June 08, 2011

On the Need for a Crowd in Social Software

This is cross posted from EnThinnai Blog. Please post your comment at the original location. Thanks.


As part of his "5 Myths of Social Software", Jon Mell dispels a myth that one needs "lots of people for social tools to be a success." He points to this famous diagram by Chris Rasmussen Chris Rasmussen wiki-email and his own positive personal experience at a three person startup to conclude that "placing social tools in the context of their existing workflows (like email) and targeting identified business problems (even if they initially involve small groups) is far more successful than trying to get large numbers of young people using Facebook-like tools for the sake of it."
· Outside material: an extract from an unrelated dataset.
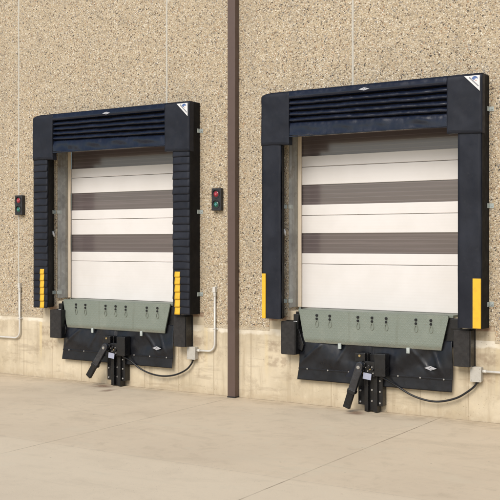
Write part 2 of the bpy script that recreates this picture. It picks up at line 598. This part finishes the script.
# ------------------------------------------------------------------ dock seals
ZS = 1.11
def make_seal(cx, pleated, label):
    root = thing('dock_seal', (cx, 0, ZS), label, 'dock seal', 'dock seals framing the doors')
    og = (0, 0, ZS)
    zt = 4.055
    for s in (-1, 1):
        pad = MB()
        o, i, ib = s * 1.48, s * 1.197, s * 1.292
        if not pleated:
            def cross(v):
                z = ZS + .004 + v * (zt - .03 - ZS)
                return z
            prof = [(o, .004), (o, .235), (o * .9955, .248)] + [(o * .9955 + (i - o * .9955) * k / 8, .250) for k in range(1, 8)] + [(i - s * .006 + s * .008, .248), (i, .236), (ib, .004)]
            NZ = 60
            def fn(u, v):
                k = u * (len(prof) - 1)
                a = int(min(k, len(prof) - 2)); f = k - a
                x = prof[a][0] * (1 - f) + prof[a + 1][0] * f
                d = prof[a][1] * (1 - f) + prof[a + 1][1] * f
                z = cross(v)
                nn = fbm(x * 3 + cx, z * 1.6, s, 3)
                if d > .2:
                    d += .011 * nn
                x += .004 * fbm(z * 2.2, s + cx, 1, 3) * (1 if d > .1 else 0)
                return x, d, z
            pad.grid(fn, len(prof) - 1, NZ)
            # closing end caps
            pad.prism([(o * .998, -.006, ZS + .002), (o * .998, -.246, ZS + .002), (i * 1.004, -.246, ZS + .002), (ib * 1.002, -.006, ZS + .002)], (0, 0, .006))
        else:
            pad.prism([(o * .999, -.004, ZS + .01), (o * .999, -.235, ZS + .01), (i, -.235, ZS + .01), (ib, -.004, ZS + .01)], (0, 0, zt - .04 - ZS))
            n = 22
            p = (3.40 - ZS) / n
            for k in range(n):
                z0 = ZS - .004 + k * p
                ja, jb, jc = [random.uniform(-.006, .006) for _ in range(3)]
                def fl(u, v):
                    # v 0 bottom .. 1 top : hanging flap, bottom rolled out
                    z = z0 + v * (p + .012) + jc * .4 * (u - .5) + .004 * math.sin(u * 3.1) * (1 - v)
                    x = o + s * (.004 + ja * (1 - v)) + u * (i - o - s * (.008 + jb * (1 - v)))
                    d = .244 + .013 * (1 - v) + .003 * fbm(u * 2.2 + k, v, s + cx, 2)
                    e = min(u, 1 - u)
                    d -= .010 * max(0, 1 - e / .06) ** 2
                    if v < .02: d -= .006
                    return x, d, z
                pad.grid(fl, 14, 6, .010)
        pad = pad.build('side_pad', M['navy'], root, og)
        # yellow guide stripe
        st = MB()
        if pleated:
            xa, xb = (s * 1.335, s * 1.252) if s < 0 else (s * 1.238, s * 1.328)
            for k in range(6):
                z0 = ZS - .004 + k * p
                hz = p + .010 if k < 5 else p * .72
                def fs(u, v):
                    z = z0 + .001 + v * hz
                    vv = v * hz / (p + .012)
                    d = .244 + .013 * (1 - vv) + .0045
                    return xa + (xb - xa) * u + random.uniform(-.001, .001), d, z
                st.grid(fs, 3, 5, .004)
        else:
            if s < 0: st.box(-1.477, -1.424, .243, .2585, ZS + .006, 1.70)
            else: st.box(1.380, 1.476, .243, .2585, ZS + .006, 1.69)
        st.build('guide_stripe', M['yellow'], pad)
        # children of pad are in pad space (pad sits at the root)
        bpy.data.objects[pad.children[0].name].location = (0, 0, -ZS) if pad.children else (0, 0, 0)
        # black outer side return
        MB().box(s * 1.482, s * 1.490, .002, .238, ZS, zt - (.034 if s < 0 else .004)).build('side_panel', M['black'], root, og, bevel=.002)
        # inner black face strip
        MB().prism([(i + s * .010 - s * .012, -.222, ZS + .004), (i - s * .008, -.222, ZS + .004), (ib - s * .006, -.006, ZS + .004), (ib + s * .0, -.006, ZS + .004)], (0, 0, zt - .1 - ZS)).build('inner_panel', M['black'], root, og)
        # corner cover
        cc = MB()
        xa, xb = s * 1.068, s * 1.494
        def fc(u, v):
            x = xa + (xb - xa) * u
            z = 3.372 + (zt - 3.372) * v + .006 * math.sin(u * 4 + s)* (1 - v)
            d = .262 + .007 * fbm(x * 2.5 + cx, z * 2.5, 3, 3) - .02 * max(0, (v - .93) / .07) ** 2
            if s < 0 and v > .90 and u > .7: z -= .030 * ((u - .7) / .3) ** 2 * ((v - .90) / .10)
            e = 1 - u
            d -= .012 * max(0, 1 - e / .05) ** 2
            return x, d, z
        cc.grid(fc, 24, 30, .09)
        cc.box(xa, xb - s * .008, .002, .200, 3.72, zt - (.034 if s < 0 else .006))
        cc = cc.build('corner_cover', M['navy'], root, og)
        sm = MB()
        for zz in (3.392, 3.404):
            sm.grid(lambda u, v: (xa + (xb - xa) * (.03 + .94 * u), .2635 + .007 * fbm((xa + (xb - xa) * (.03 + .94 * u)) * 2.5 + cx, zz * 2.5, 3, 3) + .0016 * (1 if int(u * 120) % 2 else 0), zz + .006 * math.sin((.03 + .94 * u) * 4 + s) * .97 + .0015 * v), 120, 1, .002, False)
        sm.build('stitching', M['black'], cc).location = (0, 0, -ZS)
        for z in (1.385, 2.535, 3.665):
            b = MB()
            b.box(s * 1.4925, s * 1.498, .002, .075, z - .028, z + .028)
            b.box(s * 1.498, s * 1.548, .008, .014, z - .028, z + .028)
            b.disc(s * 1.525, .014, .022, z, .011)
            b.build('wall_clip', M['galv'], root, og, bevel=.001)
        for z in (1.335, 2.58):
            b = MB()
            b.box(s * 1.296, s * 1.240, .008, .014, z - .026, z + .026)
            b.prism([(s * 1.280, -.010, z - .026), (s * 1.274, -.010, z - .026), (s * 1.250, -.07, z - .026), (s * 1.256, -.07, z - .026)], (0, 0, .052))
            b.box(s * 1.2225, s * 1.217, -.10, .012, z - .026, z + .026)
            b.build('wall_clip', M['galv'], root, og, bevel=.001)
        MB().tube([(s * 1.262, -.02, 2.20), (s * 1.255, -.05, 2.245), (s * 1.262, -.055, 2.285)], [.012, .017, .010]).build('tie_loop', M['white'], root, og)
    # head: foam block, louvred curtain, top cover
    MB().box(-1.47, 1.47, .002, .165, 3.60, zt - .008).build('head_pad', M['black'], root, og)
    MB().box(-1.36, 1.49, .004, .246, zt - .006, zt + .004).build('top_cover', M['navy'], root, og, bevel=.003)
    prof = [(.246, 4.050), (.256, 4.035), (.262, 4.00), (.266, 3.966), (.258, 3.957)]
    npl, p0 = 4, .074
    z = 3.957
    for k in range(npl):
        p = p0
        prof += [(.150, z - .003), (.150, z - .016), (.205, z - .020), (.226, z - .026), (.244, z - .042), (.254, z - .060), (.252, z - p)]
        z -= p
    prof += [(.150, z - .003), (.150, z - .014), (.228, z - .019), (.243, z - .034), (.249, z - .075), (.250, z - .110), (.249, z - .150), (.253, z - .172), (.255, z - .186)]
    zlast = z - .186
    hd = MB()
    NP = len(prof) - 1
    def fh(u, v):
        k = v * NP
        a = min(int(k + 1e-6), NP)
        d, z = prof[a]
        x = -1.066 + 2.132 * u
        low = max(0, (3.66 - z) / .2)
        mid = 1 if 3.65 < z < 3.955 else 0
        # pleats spread a little to the right and sag between the corner covers
        if z < 3.957:
            z -= (3.957 - z) * (.10 * (u - .35)) if z > 3.6 else .03 * (u - .35)
        nn = fbm(x * 2.4 + cx, z * 9, 2.3, 4)
        z += mid * (.006 * fbm(x * 3.1 + cx, a // 7, 1.3, 3))
        d += mid * .006 * fbm(x * 4 + cx, a // 7, 8, 3)
        if z < 3.66:
            env = math.sin(min(1, max(0, (3.66 - z) / .18)) * math.pi) ** .6 if z > 3.48 else .2
            amp = .009 if pleated else .005
            d += env * (amp * fbm(x * 5 + z * 5 + cx, z * 10 - x * 2, 4, 3) + amp * .8 * math.sin(x * 13 + 3 * z * 8 + 2 * nn))
        return x, d, z
    hd.grid(fh, 110, NP, 0)
    head = hd.build('head_curtain', M['gloss'], root, og)
    # weighted hem at the foot of the curtain
    MB().box(-1.066, 1.066, .242, .262, zlast - .012, zlast + .004).build('curtain_hem', M['gloss'], head, bevel=.004)
    em = MB().plate([(-.074, 3.994), (.0, 4.013), (.074, 3.994), (.0, 3.975)], .262, .2665)
    em.build('diamond_badge', M['silver'], head)
    mk = MB().plate([(-.020, 3.989), (-.006, 4.001), (.006, 4.001), (-.008, 3.989)], .2660, .2672)
    mk.plate([(.006, 3.987), (.018, 3.999), (.028, 3.999), (.016, 3.987)], .2660, .2672)
    mk.build('badge_mark', M['ink'], head)
    for ch in head.children:
        ch.location = (0, 0, -ZS)
    # white warning triangle on the right corner
    a, b, c = (1.283, 4.030), (1.468, 4.030), (1.468, 3.848)
    tri = MB().plate([a, b, c], .262, .2705).build('corner_label', M['white'], root, og)
    pr = MB()
    pr.plate([(1.372, 3.992), (1.385, 4.013), (1.402, 4.022), (1.424, 4.021), (1.440, 4.008), (1.449, 3.988), (1.432, 3.996), (1.420, 3.992), (1.408, 3.996), (1.412, 3.984), (1.398, 3.976), (1.390, 3.986)], .2700, .2720)
    pr.build('bird_mark', M['blue'], tri)
    MB().disc(1.424, .270, .272, 3.972, .006, 10).build('dot_mark', M['red'], tri)
    wr = MB()
    t = 0.0
    dv = Vector((c[0] - a[0], 0, c[1] - a[1])); L = dv.length; dv.normalize()
    nv = Vector((-dv.z, 0, dv.x))
    if nv.z < 0: nv = -nv
    pos = .055
    while pos < L - .05:
        wdt = random.choice((.006, .008, .009))
        q = Vector((a[0], 0, a[1])) + dv * pos + nv * .022
        P = [q, q + dv * wdt, q + dv * wdt + nv * .015, q + nv * .015]
        wr.plate([(v.x, v.z) for v in P], .2700, .2718)
        pos += wdt + .0035
    wr.build('lettering', M['ink'], tri)
    for ch in tri.children:
        ch.location = (0, 0, -ZS)
    for x in ((.112,) if not pleated else (.179, 1.044)):
        MB().tube([(x, -.19, zt + .004), (x, -.19, zt + .022)], [.011, .009], 12).build('cap_screw', M['galv'], root, og)
    return root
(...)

This is a very critical point, especially since "Network Effect" is often erroneously invoked to suggest that a large social network, ipsofacto, is very critical for its success. But at the same time, social tools should facilitate innovators and early adopters to evangelize to the rest of the organization. Many tools do not allow for this. Take the case of Google Wave. In my opinion it is a great social software offering many features and capabilities. But my colleagues couldn't be part of a single wave without committing to it fully. They can not wade into it - they have to fully submerge. It would have been nice if Wave allowed me to invite a colleague into a wave and experience it. To illustrate this point further consider the case where the colleague is an employee of a partner company. Shouldn't she be able to use the social software as it pertains to the project at hand. Federation between companies is not the answer. What if that company has not deployed social software? What if they are using a different version?

So the bottom line is social software must allow for "guests" before they become full fledged users. Of course for this to happen, the software must allow for browser based access and allow third party authentication tools like OpenID/OAuth.